One advantage of visual pageantry is its appeal to international viewers, but Puckett said it was primarily an esthetic choice harking back to customs that predate the information age.

"The concept of festival is a lost art in America," said Puckett, whose research took him to see ceremonial bonfires in Valencia, Spain, ice-sculpture contests in Alaska and other quirky rituals. "We wanted to get off the beaten path."

Some time zones will occasion more fanfare than others. One of the louder flourishes will come at 6 P.M. Eastern Standard Time, when midnight arrives in 41 countries in Africa and Europe. Puckett plans to set the mood and modulate the energy level of the crowd by shifting attention from the stage to the street or the video screens, or cutting from one song to another. "You want them to feel they've experienced it all," he said, "without sending them into a complete frenzy."

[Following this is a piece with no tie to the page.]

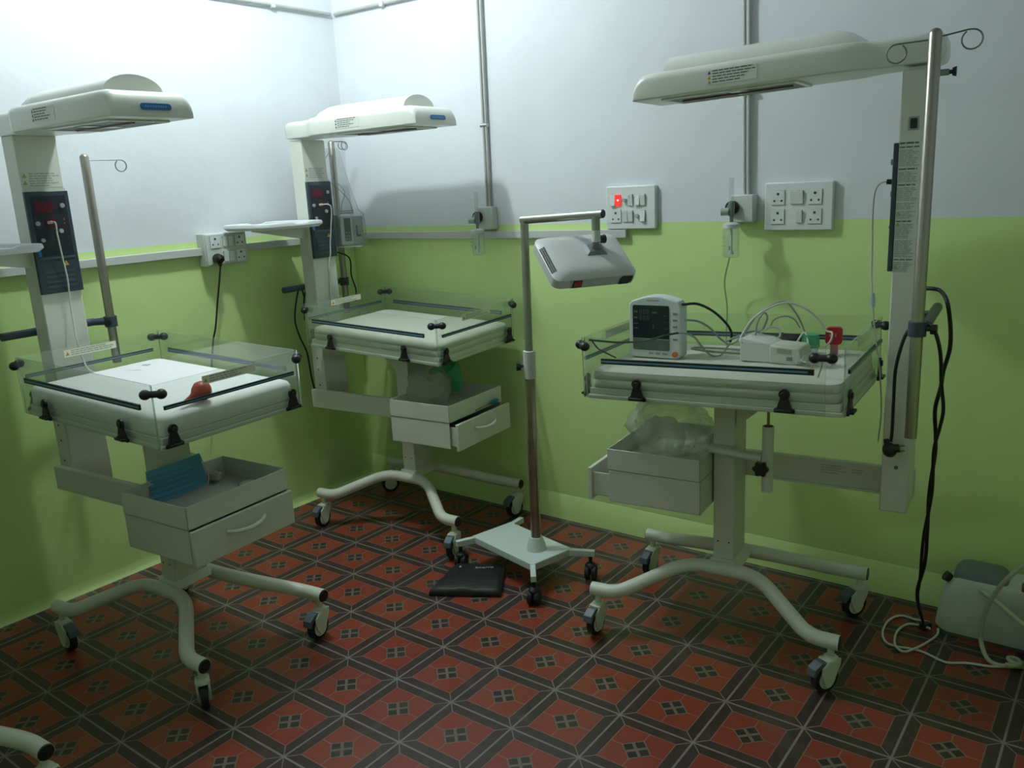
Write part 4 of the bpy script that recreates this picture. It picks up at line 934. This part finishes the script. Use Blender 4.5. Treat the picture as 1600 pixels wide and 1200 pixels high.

"There was a lot of concern last year that the music might make the audience more active," he said. "But in fact they were less inclined to do their own thing. The music brought people together around a shared experience."

Periodically, Heining and his rooftop crew will give the audience things to do, like catch confetti. Along with 3,000 to 4,000 pounds of brightly colored tissue paper, he said, they will scatter foam or paper maple leaves and butterflies over the crowd as mementos.

"We're trying to make New Year's Eve a little gentler," said Kohlmann. "It's an important marketing tool, a way to project the image of Times Square as a fun and exciting place." A short while later, in his corner office overlooking Times Square, Kohlmann reached to his bookshelf and pulled down a biography of P. T. Barnum. Leafing through it, he confessed an affinity with the legendary showman. But while he shares Barnum's desire to regale the masses, he is not a man who speaks in superlatives. Rather than promising the greatest show on earth, he opts for the soft sell of elliptical understatement.

"We're not claiming to be anything more than a Times Square New Year's Eve."